_Exercise directions_: Extract only the lines from the start of the entries below to the line with "from mathutils import Vector, Matrix", inclusive; omit every picture.

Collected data
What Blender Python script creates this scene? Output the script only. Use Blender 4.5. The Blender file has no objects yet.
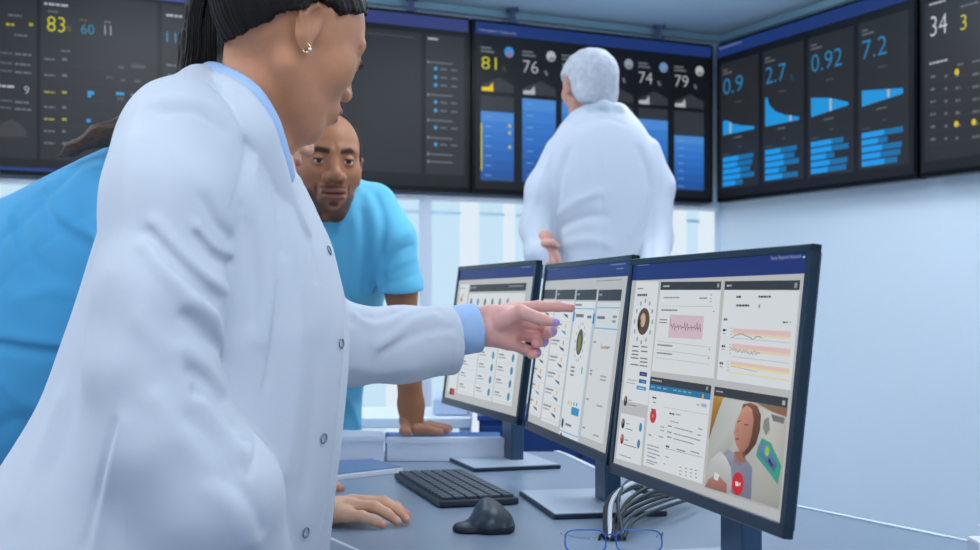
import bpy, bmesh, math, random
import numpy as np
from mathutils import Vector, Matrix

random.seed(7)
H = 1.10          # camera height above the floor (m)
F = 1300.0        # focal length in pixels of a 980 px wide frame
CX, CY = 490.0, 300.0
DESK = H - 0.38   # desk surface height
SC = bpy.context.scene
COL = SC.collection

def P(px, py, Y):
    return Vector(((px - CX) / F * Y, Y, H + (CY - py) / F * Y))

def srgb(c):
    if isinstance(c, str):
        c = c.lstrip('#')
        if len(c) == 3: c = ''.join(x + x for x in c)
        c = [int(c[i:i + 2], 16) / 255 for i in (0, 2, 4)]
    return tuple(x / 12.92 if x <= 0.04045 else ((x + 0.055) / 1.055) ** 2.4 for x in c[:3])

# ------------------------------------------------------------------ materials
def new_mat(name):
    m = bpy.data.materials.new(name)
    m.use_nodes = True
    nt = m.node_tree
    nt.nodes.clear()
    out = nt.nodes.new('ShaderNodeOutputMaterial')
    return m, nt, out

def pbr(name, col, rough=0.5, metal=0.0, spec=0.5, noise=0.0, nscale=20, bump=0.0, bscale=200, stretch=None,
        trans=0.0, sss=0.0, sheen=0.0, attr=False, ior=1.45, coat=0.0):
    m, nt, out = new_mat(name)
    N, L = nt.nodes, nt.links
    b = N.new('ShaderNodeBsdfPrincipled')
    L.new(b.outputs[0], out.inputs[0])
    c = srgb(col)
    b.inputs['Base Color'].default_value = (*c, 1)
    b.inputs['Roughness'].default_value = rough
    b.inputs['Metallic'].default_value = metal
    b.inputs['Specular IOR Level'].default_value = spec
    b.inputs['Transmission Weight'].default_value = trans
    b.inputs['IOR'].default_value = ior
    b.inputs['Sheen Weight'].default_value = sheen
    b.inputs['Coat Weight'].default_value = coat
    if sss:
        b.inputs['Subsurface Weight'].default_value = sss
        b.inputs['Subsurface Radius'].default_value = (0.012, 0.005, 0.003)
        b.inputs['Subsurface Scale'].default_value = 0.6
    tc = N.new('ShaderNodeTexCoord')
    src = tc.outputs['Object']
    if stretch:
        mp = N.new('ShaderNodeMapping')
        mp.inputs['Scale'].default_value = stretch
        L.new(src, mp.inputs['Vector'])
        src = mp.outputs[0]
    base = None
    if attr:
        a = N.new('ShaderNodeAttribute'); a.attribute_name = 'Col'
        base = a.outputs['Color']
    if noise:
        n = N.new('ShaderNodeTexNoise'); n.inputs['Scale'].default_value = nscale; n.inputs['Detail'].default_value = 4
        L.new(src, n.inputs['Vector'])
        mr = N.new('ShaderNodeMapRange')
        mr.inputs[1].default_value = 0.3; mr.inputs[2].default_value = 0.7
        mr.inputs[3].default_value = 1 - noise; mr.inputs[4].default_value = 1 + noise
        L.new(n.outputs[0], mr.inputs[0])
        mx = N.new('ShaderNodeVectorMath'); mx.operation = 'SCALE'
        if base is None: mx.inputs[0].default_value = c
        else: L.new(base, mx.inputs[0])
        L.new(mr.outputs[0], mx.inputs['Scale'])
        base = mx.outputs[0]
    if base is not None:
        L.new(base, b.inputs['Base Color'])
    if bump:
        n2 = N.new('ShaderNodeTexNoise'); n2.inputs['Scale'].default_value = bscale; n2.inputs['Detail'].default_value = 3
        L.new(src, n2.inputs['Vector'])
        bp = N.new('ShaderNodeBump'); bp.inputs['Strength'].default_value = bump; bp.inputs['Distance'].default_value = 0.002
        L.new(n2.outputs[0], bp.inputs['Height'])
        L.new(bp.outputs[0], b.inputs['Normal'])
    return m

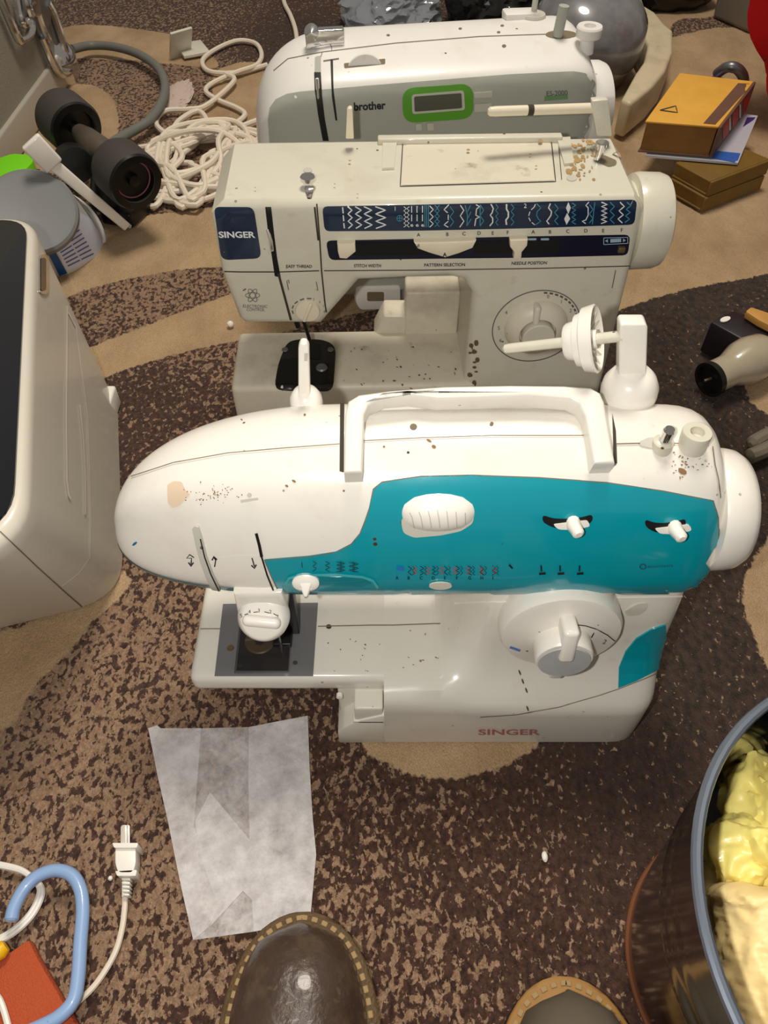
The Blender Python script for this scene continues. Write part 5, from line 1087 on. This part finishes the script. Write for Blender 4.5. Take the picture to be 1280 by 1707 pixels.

_Exercise answer_:
What Blender Python script creates this scene? Output the script only. Use Blender 4.5. The Blender file has no objects yet.
import bpy, bmesh, math, random
import numpy as np
from mathutils import Vector, Matrix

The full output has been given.